__Material provided__
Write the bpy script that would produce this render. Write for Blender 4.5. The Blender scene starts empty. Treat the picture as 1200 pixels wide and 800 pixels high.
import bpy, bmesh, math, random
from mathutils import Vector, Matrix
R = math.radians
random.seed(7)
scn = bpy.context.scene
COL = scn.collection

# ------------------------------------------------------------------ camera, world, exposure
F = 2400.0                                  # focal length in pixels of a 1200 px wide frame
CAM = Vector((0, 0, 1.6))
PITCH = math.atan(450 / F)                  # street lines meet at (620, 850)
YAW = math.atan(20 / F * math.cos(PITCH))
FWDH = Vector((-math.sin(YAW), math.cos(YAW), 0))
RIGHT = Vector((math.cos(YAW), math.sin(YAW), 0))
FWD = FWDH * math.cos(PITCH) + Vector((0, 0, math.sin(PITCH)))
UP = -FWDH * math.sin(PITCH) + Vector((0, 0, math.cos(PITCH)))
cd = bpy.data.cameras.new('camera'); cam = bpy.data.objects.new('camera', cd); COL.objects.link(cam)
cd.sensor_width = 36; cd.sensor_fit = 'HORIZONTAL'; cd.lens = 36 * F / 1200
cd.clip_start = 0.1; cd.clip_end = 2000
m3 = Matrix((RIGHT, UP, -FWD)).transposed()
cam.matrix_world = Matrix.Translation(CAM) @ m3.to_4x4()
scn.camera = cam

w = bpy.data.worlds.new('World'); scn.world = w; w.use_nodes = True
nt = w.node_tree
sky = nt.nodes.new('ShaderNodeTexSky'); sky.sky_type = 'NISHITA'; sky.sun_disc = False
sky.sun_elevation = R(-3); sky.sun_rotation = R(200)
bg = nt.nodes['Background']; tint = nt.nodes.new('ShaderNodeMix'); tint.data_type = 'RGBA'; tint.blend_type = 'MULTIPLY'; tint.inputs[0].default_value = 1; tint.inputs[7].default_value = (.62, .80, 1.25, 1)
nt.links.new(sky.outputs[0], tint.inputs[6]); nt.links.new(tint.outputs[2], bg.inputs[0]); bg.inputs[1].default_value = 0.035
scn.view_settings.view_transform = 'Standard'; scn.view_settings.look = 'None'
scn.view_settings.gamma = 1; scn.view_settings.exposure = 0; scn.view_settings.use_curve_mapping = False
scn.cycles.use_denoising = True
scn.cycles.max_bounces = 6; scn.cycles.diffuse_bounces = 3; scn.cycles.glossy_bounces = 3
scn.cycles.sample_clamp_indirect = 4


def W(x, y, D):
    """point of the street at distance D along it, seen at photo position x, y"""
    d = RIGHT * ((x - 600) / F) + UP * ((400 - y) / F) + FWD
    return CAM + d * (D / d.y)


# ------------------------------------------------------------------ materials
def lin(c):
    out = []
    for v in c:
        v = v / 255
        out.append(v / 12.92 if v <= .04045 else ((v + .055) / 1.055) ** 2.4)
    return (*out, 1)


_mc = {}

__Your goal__
Copy out each line of the data where the string "pixels" appears.

__Answer to this problem__
Write the bpy script that would produce this render. Write for Blender 4.5. The Blender scene starts empty. Treat the picture as 1200 pixels wide and 800 pixels high.
F = 2400.0                                  # focal length in pixels of a 1200 px wide frame